Я заметила, что в народном восприятии его образ раздваивался. Плохой Сталин организовал ГУЛАГ. Хороший Сталин стал всероссийским брендом, воплощением мощи и победы.
Думать об этом было мучительно.
Посреди всего этого идеологического упырства и антиисторической мешанины «хайрайз» стал моим убежищем, приютом до-постсоветской невинности. Какое это было утешение — легко идеализируемое и все же совершенно подлинное. К горлу подкатывал комок всякий раз, как я заходила в отделанный деревом уютный подъезд. Мне нравилось, что в нем до боли знакомо воняет кошками и хлоркой. Нравилась шероховатая синяя краска на стенах и череда сменяющих друг друга очень советских бабушек-консьержек.
Энергичная Инна Валентиновна, самая моя любимая, была из числа первых жильцов «хайрайза». Она получила престижную квартиру в конце шестидесятых за научные достижения и теперь, выйдя на пенсию, работала консьержкой на полставки. В преддверии 9 мая она превратила наш подъезд в водоворот «работы с ветеранами».
— Наши ветераны так любят это! — восторгалась она, показывая мне убогие подарки от государства — гречку, второсортные шпроты и подчеркнуто недорогие шоколадные конфеты.
— Пыльная гречка, — ворчала мама. — Вот путинская благодарность тем, кто защитил его Родину.
Из всех ветеранов нашего «хайрайза» я особенно хотела познакомиться с женщиной по имени Ася Васильевна. Как сообщила мне Инна, она только что закончила писать мемуары о своей наставнице и подруге Анне Ахматовой, поэта наших горестей, в честь которой меня назвали.
— Ждите! — повторяла Инна в своей подъездной цитадели. — Она скоро выйдет!
Но престарелая Ася Васильевна все не появлялась.

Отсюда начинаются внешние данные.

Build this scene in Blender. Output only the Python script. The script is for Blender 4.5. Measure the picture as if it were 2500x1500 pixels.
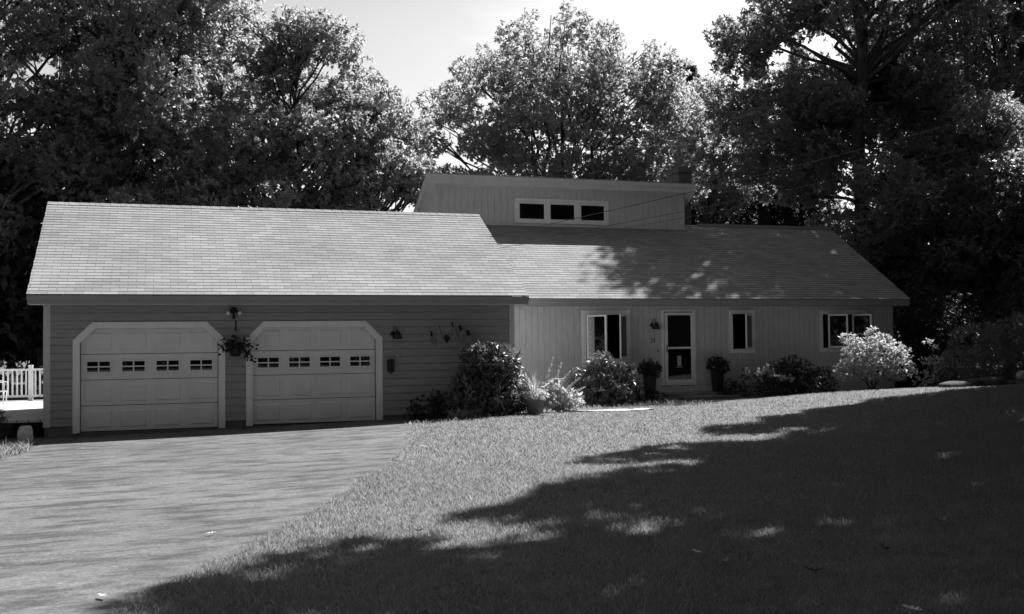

Наступило утро Дня Победы.
Мы смотрели парад на Красной площади по телевизору. Кремлевские медвепуты в честь ужаснейшей мировой катастрофы (т. е. ВОВ) надели черные пальто, в которых смутно угадывалось что-то фашистское. На трибуне их окружали сверкающие медалями бодрые восьмидесятилетние старики. Под «Вставай, страна огромная» строем шагали гвардейцы элитных частей, одетые в странную форму, напоминающую о царских временах и пестрящую золотым галуном.